#### EXERCISE DIRECTIONS
Everything from the line containing "Recreate this scene" through the line containing "S.camera = cam" must be written out exactly, and nothing more; leave any pictures out.

====

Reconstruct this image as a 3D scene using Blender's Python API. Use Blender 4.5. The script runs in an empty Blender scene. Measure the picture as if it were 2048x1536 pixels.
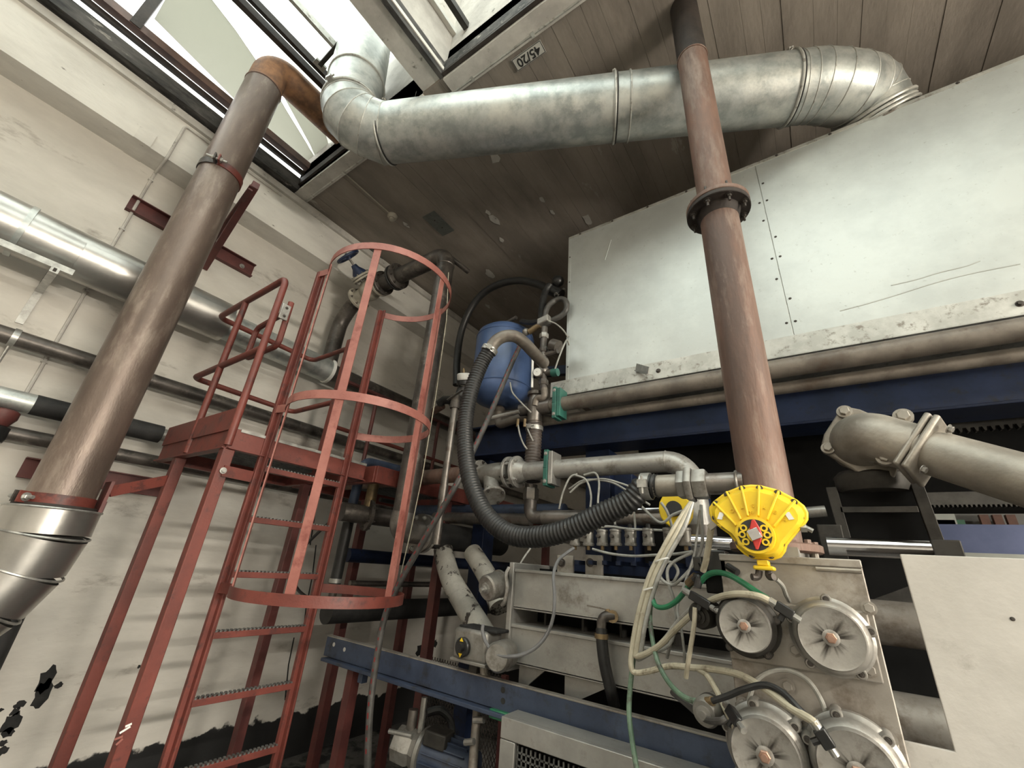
import bpy, bmesh, math, random
from mathutils import Vector, Matrix
random.seed(7)
SC = bpy.context.scene
COL = SC.collection
V = Vector
PI = math.pi
# ------------------------------------------------------------------ camera
EYE = V((0, 0, 1.7))
FPX = 831.3
_a, _b, _c = -0.62805, 0.41202, 0.07871
_f = V((math.sin(_a)*math.cos(_b), math.cos(_a)*math.cos(_b), math.sin(_b)))
_r = V((math.cos(_a), -math.sin(_a), 0)); _u = _r.cross(_f)
_R = _r*math.cos(_c) + _u*math.sin(_c); _U = _u*math.cos(_c) - _r*math.sin(_c)
cam = bpy.data.cameras.new('camera'); cam.sensor_width = 36; cam.lens = FPX/2048*36
cam.clip_start = 0.05; cam.clip_end = 200
camo = bpy.data.objects.new('camera', cam); COL.objects.link(camo)
camo.matrix_world = Matrix(((_R.x, _U.x, -_f.x, EYE.x), (_R.y, _U.y, -_f.y, EYE.y), (_R.z, _U.z, -_f.z, EYE.z), (0, 0, 0, 1)))
SC.camera = camo
# survey: a sight line from the tripod point meets a known plane of the hall (wall x, machine front y, level z)
def _ray(px, py): return _R*((px-1024)/FPX) + _U*((768-py)/FPX) + _f
def wx(px, py, x): d = _ray(px, py); return EYE + d*((x-EYE.x)/d.x)
def wy(px, py, y): d = _ray(px, py); return EYE + d*((y-EYE.y)/d.y)
def wz(px, py, z): d = _ray(px, py); return EYE + d*((z-EYE.z)/d.z)
# ------------------------------------------------------------------ sky, exposure
W = bpy.data.worlds.new('overcast_sky'); SC.world = W; W.use_nodes = True
W.node_tree.nodes['Background'].inputs[0].default_value = (0.97, 1.0, 0.98, 1)
W.node_tree.nodes['Background'].inputs[1].default_value = 3.0
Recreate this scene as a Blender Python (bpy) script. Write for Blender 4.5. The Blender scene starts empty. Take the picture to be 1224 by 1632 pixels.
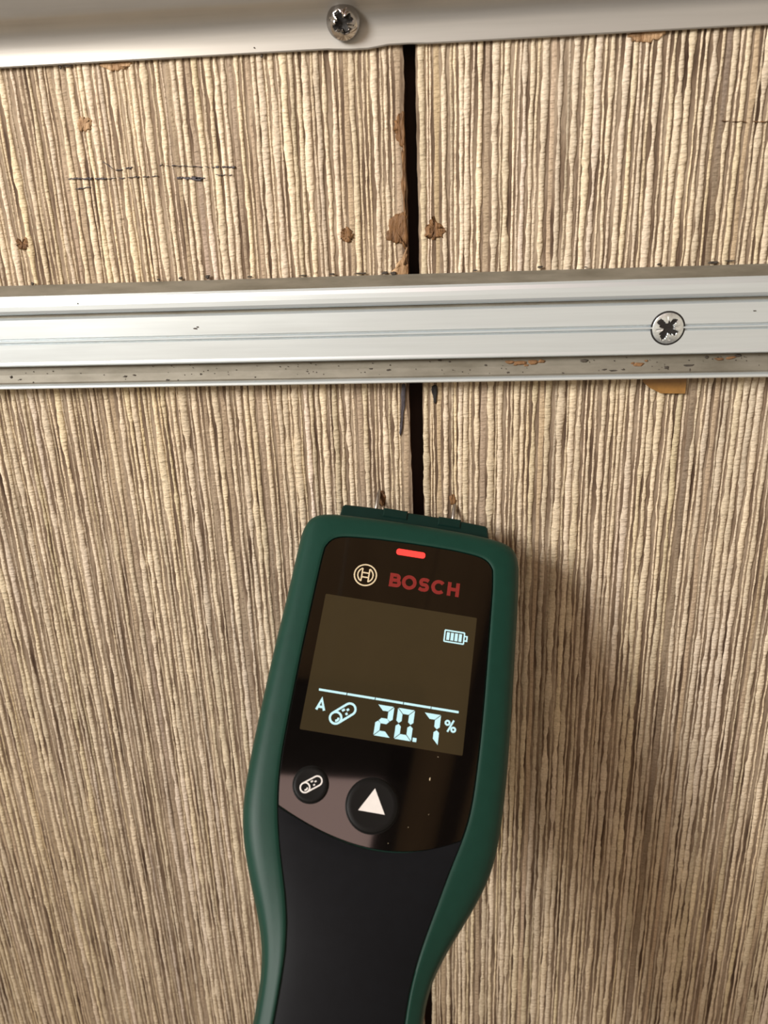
import bpy, bmesh, math, random
import numpy as np
from mathutils import Matrix, Vector

random.seed(7)
rng = np.random.default_rng(11)
S = bpy.context.scene
COL = S.collection
MM = 0.001
PI = math.pi

# ------------------------------------------------------------------ camera
cd = bpy.data.cameras.new('camera')
cam = bpy.data.objects.new('camera', cd)
COL.objects.link(cam)
cd.sensor_fit = 'VERTICAL'
cd.sensor_height = 7.3
cd.lens = 7.3 * 1225.0 / 1632.0
cd.clip_start = 0.01
cd.clip_end = 50
fwd = Vector((-0.0914159563, 0.9373556321, -0.3361659438)).normalized()
up = Vector((0.0010290600, 0.3376682004, 0.9412646426)).normalized()
rt = fwd.cross(up).normalized()
up = rt.cross(fwd)
cam.matrix_world = Matrix(((rt.x, up.x, -fwd.x, 0.0213456258), (rt.y, up.y, -fwd.y, -0.2188725401),
                           (rt.z, up.z, -fwd.z, 0.0784947479), (0, 0, 0, 1)))
cd.dof.use_dof = True
cd.dof.focus_distance = 0.222
cd.dof.aperture_fstop = 3.8
S.camera = cam

# ------------------------------------------------------------------ world, lights, exposure
S.view_settings.view_transform = 'Standard'
S.view_settings.look = 'None'
S.view_settings.gamma = 1.0
S.view_settings.use_curve_mapping = False
S.view_settings.exposure = 0.0
w = bpy.data.worlds.new('world')
S.world = w
w.use_nodes = True
bg = w.node_tree.nodes['Background']
bg.inputs[0].default_value = (1.0, 0.82, 0.62, 1)
bg.inputs[1].default_value = 0.57


def area(name, loc, aim, sx, sy, power, color):
    l = bpy.data.lights.new(name, 'AREA')
    l.shape = 'RECTANGLE'
    l.size = sx
    l.size_y = sy
    l.energy = power
    l.color = color
    o = bpy.data.objects.new(name, l)
    COL.objects.link(o)
    o.location = loc
    o.rotation_euler = (Vector(aim) - Vector(loc)).to_track_quat('-Z', 'Y').to_euler()
    return o


wl = area('window_light', (-0.58, -0.62, 0.40), (0.05, 0, 0.17), 0.28, 0.28, 2.9, (1.0, 0.98, 0.94))
wl.data.spread = math.radians(86)
sp = bpy.data.lights.new('warm_lamp', 'SPOT')
sp.energy = 1.5
sp.color = (1.0, 0.66, 0.30)
sp.spot_size = math.radians(17)
sp.spot_blend = 1.0
sp.shadow_soft_size = 0.03
so = bpy.data.objects.new('warm_lamp', sp)
COL.objects.link(so)
so.location = (-0.30, -0.50, 0.24)
so.rotation_euler = (Vector((-0.062, 0, 0.104)) - so.location).to_track_quat('-Z', 'Y').to_euler()

# ------------------------------------------------------------------ helpers


def mesh_obj(name, verts, faces, mat, parent=None, smooth=False, mats=None, fmat=None):
    me = bpy.data.meshes.new(name)
    me.from_pydata([tuple(v) for v in verts], [], faces)
    for m in (mats or [mat]):
        me.materials.append(m)
    if fmat is not None:
        for p, i in zip(me.polygons, fmat):
            p.material_index = i
    if smooth:
        for p in me.polygons:
            p.use_smooth = True
    me.validate()
    me.update()
    o = bpy.data.objects.new(name, me)
    COL.objects.link(o)
    if parent is not None:
        o.parent = parent
    return o


def fix_normals(o):
    bm = bmesh.new()
    bm.from_mesh(o.data)
    bmesh.ops.recalc_face_normals(bm, faces=bm.faces)
    bm.to_mesh(o.data)
    bm.free()


class MB:
    """collects pieces (in mm) and links them as one mesh object"""

    def __init__(s):
        s.v = []
        s.f = []

    def add(s, v, f):
        b = len(s.v)
        s.v += [tuple(p) for p in v]
        s.f += [tuple(i + b for i in q) for q in f]

    def prism(s, poly, h0, h1, bev=0.0):
        """closed 2-D polygon in device plane (x, y) raised from h0 to h1"""
        n = len(poly)
        a = sum(poly[i][0] * poly[(i + 1) % n][1] - poly[(i + 1) % n][0] * poly[i][1] for i in range(n))
        if a < 0:
            poly = poly[::-1]
        if bev > 0:
            ins = inset(poly, bev)
            v = [(x, y, h0) for x, y in poly] + [(x, y, h1 - bev) for x, y in poly] + [(x, y, h1) for x, y in ins]
            f = [tuple(range(2 * n, 3 * n)), tuple(range(n))[::-1]]
            for k in (0, 1):
                f += [(k * n + i, k * n + (i + 1) % n, (k + 1) * n + (i + 1) % n, (k + 1) * n + i) for i in range(n)]
        else:
            v = [(x, y, h0) for x, y in poly] + [(x, y, h1) for x, y in poly]
            f = [tuple(range(n, 2 * n)), tuple(range(n))[::-1]]
            f += [(i, (i + 1) % n, n + (i + 1) % n, n + i) for i in range(n)]
        s.add(v, f)

    def stroke(s, pts, wid, h0, h1, closed=False):
        """mitred ribbon of constant width along a 2-D polyline, with thickness"""
        P = [np.array(p, float) for p in pts]
        n = len(P)
        L, R = [], []
        for i in range(n):
            if closed:
                a, b = P[(i - 1) % n], P[(i + 1) % n]
            else:
                a, b = P[max(i - 1, 0)], P[min(i + 1, n - 1)]
            d1 = P[i] - a
            d2 = b - P[i]
            if np.linalg.norm(d1) < 1e-9:
                d1 = d2
            if np.linalg.norm(d2) < 1e-9:
                d2 = d1
            d1 = d1 / np.linalg.norm(d1)
            d2 = d2 / np.linalg.norm(d2)
            n1 = np.array([-d1[1], d1[0]])
            n2 = np.array([-d2[1], d2[0]])
            m = n1 + n2
            m = m / max(np.linalg.norm(m), 1e-6)
            k = min(1.0 / max(m.dot(n1), 0.3), 2.2) * wid / 2
            L.append(P[i] + m * k)
            R.append(P[i] - m * k)
        rng_ = range(n) if closed else range(n - 1)
        for i in rng_:
            j = (i + 1) % n
            q = [L[i], R[i], R[j], L[j]]
            v = [(x, y, h0) for x, y in q] + [(x, y, h1) for x, y in q]
            s.add(v, [(4, 5, 6, 7), (3, 2, 1, 0), (0, 1, 5, 4), (1, 2, 6, 5), (2, 3, 7, 6), (3, 0, 4, 7)])

    def build(s, name, mat, parent=None, smooth=False, scale=MM):
        o = mesh_obj(name, [(x * scale, y * scale, z * scale) for x, y, z in s.v], s.f, mat, parent, smooth)
        return o


def inset(poly, d):
    """move a CCW polygon inward by d (list or number)"""
    P = np.array(poly, float)
    n = len(P)
    e = np.roll(P, -1, 0) - P
    ln = np.maximum(np.linalg.norm(e, axis=1, keepdims=True), 1e-9)
    nr = np.stack([-e[:, 1], e[:, 0]], 1) / ln
    m = nr + np.roll(nr, 1, 0)
    m /= np.maximum(np.linalg.norm(m, axis=1, keepdims=True), 1e-9)
    c = np.maximum((m * nr).sum(1, keepdims=True), 0.5)
    return [tuple(p) for p in P + m / c * d]


def arc(cx, cy, r, a0, a1, n):
    return [(cx + r * math.cos(math.radians(a0 + (a1 - a0) * i / n)),
             cy + r * math.sin(math.radians(a0 + (a1 - a0) * i / n))) for i in range(n + 1)]


def circle(cx, cy, r, n=40):
    return arc(cx, cy, r, 0, 360, n)[:-1]


def rrect(x0, y0, x1, y1, r, n=6):
    return (arc(x1 - r, y1 - r, r, 0, 90, n) + arc(x0 + r, y1 - r, r, 90, 180, n) +
            arc(x0 + r, y0 + r, r, 180, 270, n) + arc(x1 - r, y0 + r, r, 270, 360, n))


def blob(pts, sub=4, jit=0.12):
    """ragged outline through the given points"""
    P = np.array(pts, float)
    out = []
    n = len(P)
    for i in range(n):
        p0, p1, p2, p3 = P[i - 1], P[i], P[(i + 1) % n], P[(i + 2) % n]
        for k in range(sub):
            t = k / sub
            q = 0.5 * ((2 * p1) + (-p0 + p2) * t + (2 * p0 - 5 * p1 + 4 * p2 - p3) * t * t + (-p0 + 3 * p1 - 3 * p2 + p3) * t ** 3)
            out.append(tuple(q + rng.normal(0, jit, 2)))
    return out


def empty(name, loc=(0, 0, 0), mat=None):
    o = bpy.data.objects.new(name, None)
    o.empty_display_size = 0.02
    COL.objects.link(o)
    if mat is not None:
        o.matrix_world = mat
    else:
        o.location = loc
    return o


def tag(o, label=None, cat=None, group=None, kind=None):
    if label:
        o['label'] = label
    if cat:
        o['category'] = cat
    if group:
        o['group'] = group
    if kind:
        o['kind'] = kind
    return o


# ------------------------------------------------------------------ materials


class NT:
    def __init__(s, name):
        s.m = bpy.data.materials.new(name)
        s.m.use_nodes = True
        s.t = s.m.node_tree
        s.b = s.t.nodes['Principled BSDF']

    def n(s, typ, **kw):
        nd = s.t.nodes.new(typ)
        for k, v in kw.items():
            if k.startswith('i_'):
                key = k[2:]
                nd.inputs[int(key) if key.isdigit() else key.replace('_', ' ')].default_value = v
            else:
                setattr(nd, k, v)
        return nd

    def l(s, a, b):
        s.t.links.new(a, b)

    def coords(s, scale=(1, 1, 1)):
        tc = s.n('ShaderNodeTexCoord')
        mp = s.n('ShaderNodeMapping')
        mp.inputs['Scale'].default_value = scale
        s.l(tc.outputs['Object'], mp.inputs['Vector'])
        return mp.outputs['Vector']

    def noise(s, vec, scale, detail=3.0, rough=0.55):
        nz = s.n('ShaderNodeTexNoise')
        nz.inputs['Scale'].default_value = scale
        nz.inputs['Detail'].default_value = detail
        nz.inputs['Roughness'].default_value = rough
        s.l(vec, nz.inputs['Vector'])
        return nz.outputs['Fac']

    def ramp(s, fac, stops):
        r = s.n('ShaderNodeValToRGB')
        el = r.color_ramp.elements
        while len(el) < len(stops):
            el.new(0.5)
        for e, (p, c) in zip(el, stops):
            e.position = p
            e.color = (c[0], c[1], c[2], 1)
        s.l(fac, r.inputs[0])
        return r.outputs[0]

    def mul(s, a, b, fac=1.0):
        m = s.n('ShaderNodeMix', data_type='RGBA', blend_type='MULTIPLY')
        m.inputs[0].default_value = fac
        s.l(a, m.inputs[6])
        s.l(b, m.inputs[7])
        return m.outputs[2]

    def bump(s, h, strength, dist):
        b = s.n('ShaderNodeBump')
        b.inputs['Strength'].default_value = strength
        b.inputs['Distance'].default_value = dist
        s.l(h, b.inputs['Height'])
        s.l(b.outputs[0], s.b.inputs['Normal'])

    def set(s, **kw):
        for k, v in kw.items():
            s.b.inputs[k.replace('_', ' ')].default_value = v
        return s


def simple(name, col, rough, metal=0.0, var=0.12, scale=400.0, bump=0.0, coat=0.0, spec=0.5):
    t = NT(name)
    v = t.coords()
    f = t.noise(v, scale)
    c = t.ramp(f, [(0.25, [x * (1 - var) for x in col]), (0.75, [min(1, x * (1 + var)) for x in col])])
    t.l(c, t.b.inputs['Base Color'])
    t.set(Roughness=rough, Metallic=metal)
    t.b.inputs['Coat Weight'].default_value = coat
    t.b.inputs['Coat Roughness'].default_value = 0.03
    t.b.inputs['Specular IOR Level'].default_value = spec
    if bump:
        t.bump(t.noise(v, scale * 3), bump, 0.0001)
    return t.m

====

#### RESULT FOR THIS TASK
Recreate this scene as a Blender Python (bpy) script. Write for Blender 4.5. The Blender scene starts empty. Take the picture to be 1224 by 1632 pixels.
import bpy, bmesh, math, random
import numpy as np
from mathutils import Matrix, Vector

random.seed(7)
rng = np.random.default_rng(11)
S = bpy.context.scene
COL = S.collection
MM = 0.001
PI = math.pi

# ------------------------------------------------------------------ camera
cd = bpy.data.cameras.new('camera')
cam = bpy.data.objects.new('camera', cd)
COL.objects.link(cam)
cd.sensor_fit = 'VERTICAL'
cd.sensor_height = 7.3
cd.lens = 7.3 * 1225.0 / 1632.0
cd.clip_start = 0.01
cd.clip_end = 50
fwd = Vector((-0.0914159563, 0.9373556321, -0.3361659438)).normalized()
up = Vector((0.0010290600, 0.3376682004, 0.9412646426)).normalized()
rt = fwd.cross(up).normalized()
up = rt.cross(fwd)
cam.matrix_world = Matrix(((rt.x, up.x, -fwd.x, 0.0213456258), (rt.y, up.y, -fwd.y, -0.2188725401),
                           (rt.z, up.z, -fwd.z, 0.0784947479), (0, 0, 0, 1)))
cd.dof.use_dof = True
cd.dof.focus_distance = 0.222
cd.dof.aperture_fstop = 3.8
S.camera = cam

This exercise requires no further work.